If $v$ is a column vector, then how many non-zero eigenvalues does the matrix $vv^T$ have? What are the eigenvalues? What are the corresponding eigenvectors? What are the eigenvectors corresponding to the zero eigenvalues?
[Note: This is not homework]
Let $v^T=(a_1\; a_2\;\cdots\; a_n)$ so $vv^T=(a_1v\; a_2v\;\cdots\;a_nv) $ hence the columns of $vv^T$ are lineraly dependant so $\operatorname{rank}(vv^T)=1$ (if $v\ne0$) and then $0$ is an eigenvalue with multiplicity $n-1$ and the last eigenvalue is $\operatorname{tr}(vv^T)=\sum_k a_k^2$.

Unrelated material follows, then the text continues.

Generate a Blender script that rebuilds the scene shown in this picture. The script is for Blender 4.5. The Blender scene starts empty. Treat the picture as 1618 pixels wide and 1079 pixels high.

Now if $(e_i)$ is the canonical basis then $e_i-e_1$, $i=2,\ldots,n$ is in the kernel of $vv^T$ so they are eigenvectors of $vv^T$ associated to the eigenvalue $0$. Finaly find vector $x=(x_1,\ldots,x_n)^T$ an eigenvector of $vv^T$ associated to the eigenvalue $\operatorname{tr}(vv^T)$ by solving $$vv^T x=\operatorname{tr}(vv^T)x$$
Since $v$ has rank $1$ then so does $vv^T$. So, there is only one non zero eigen value. Note that $vv^Tv=(v^Tv)v$ that means $v$ is the eigen vector corresponding to $v^Tv$.